A star-studded, private funeral is set for August 31 at 10 a.m. at Greater Grace Temple in Detroit.

Stevie Wonder, Jennifer Hudson, Yolanda Adams, Fantasia, Faith Hill and Pastor Shirley Caesar are among those set to perform at the funeral.

The ceremony will culminate a week of planned events in Detroit, which will include her body lying in state Tuesday and Wednesday at the Charles H. Wright Museum of African American History.

The Detroit Free Press reported that a public viewing had been added on Thursday at New Bethel Baptist Church, where Franklin’s father, the late Rev. C.L. Franklin, formerly served as pastor.

While she was born in Memphis, Tennessee, Franklin is more closely identified with the city of Detroit, where she lived most of her life.

Paul is the president and artistic director for the Detroit Music Hall Center for the Performing Arts, which is described as providing “southeastern Michigan with high quality performing arts programs and education that reflect the diverse mix of cultures that make up our community.”

He is passionate about using the arts to both highlight Detroit’s growth and encourage it.

With the city’s rich history in music — which includes everything from techno to rock and soul — Paul said he had the idea to create a festival that would celebrate the various genres and Detroit.

Having produced for Franklin a half dozen times, he said he went to her with the idea for Detroit Music Weekend in November 2016 and she loved it.

The singer was also aware that to pull off such an event, it would require a well-known artist to draw attendees, and naturally Paul wanted it to be Franklin.

“Aretha is a double-edged sword,” Paul told CNN recently. “She does things, or she doesn’t do things. It’s very definitive. You can’t talk her into it.”

When it came to the festival, the legend wanted it to be outdoor, free to the public and right in the middle of Madison Avenue with other streets blocked off for a big concert to close it out, he said.

Raising the money to put on the event, including paying Franklin’s fee, turned out to be less nerve-racking than the six months back-and-forth of whether Franklin would actually perform, Paul told CNN.

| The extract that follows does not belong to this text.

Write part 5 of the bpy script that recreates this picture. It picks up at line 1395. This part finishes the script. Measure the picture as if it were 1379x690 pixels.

“She’s coming, she’s not coming,” he said. “She’s calling around to people, then she disappeared, then she re-emerges and she starts calling around to different people ‘Everything’s cool, everything’s on schedule.'”

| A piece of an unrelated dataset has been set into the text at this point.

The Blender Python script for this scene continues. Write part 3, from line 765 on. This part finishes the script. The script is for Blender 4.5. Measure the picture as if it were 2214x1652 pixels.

Paul said it turns out she was ill. He said he had heard rumblings three years earlier that she was sick, but she was believed to have gotten better.

So when he heard a few months before the planned festival that she was ill again, he assumed that she would pull through again.

Franklin did and ended up doing what would be the last full concert of her career — three hours long, complete with 29 musicians, backup singers and dancers.

The star looked more frail than she had in the past, but Paul said she delivered to the tens of thousands of fans who turned out to support her.

“It was glorious,” Paul said. “It turned into a four-day celebration of Aretha Franklin in the city of Detroit as it should be.”

There was a tribute concert to her, with video tributes from the likes of Bonnie Raitt and Carole King, a street-naming ceremony for Aretha Franklin Way, and Franklin received the key to the city.

It all proved to be quite an emotional experience for the usually more stoic singer, Paul said.

Now that she is gone, Paul said that to him, Aretha Franklin embodied soul music.

“She personified it, she monetized it, she knew how to produce it, she knew how to arrange it where everybody liked it,” he said. “There isn’t another Aretha Franklin.”

In her honor, the Music Hall plans to rename its Jazz Cafe “Aretha’s Jazz Cafe,” Paul said.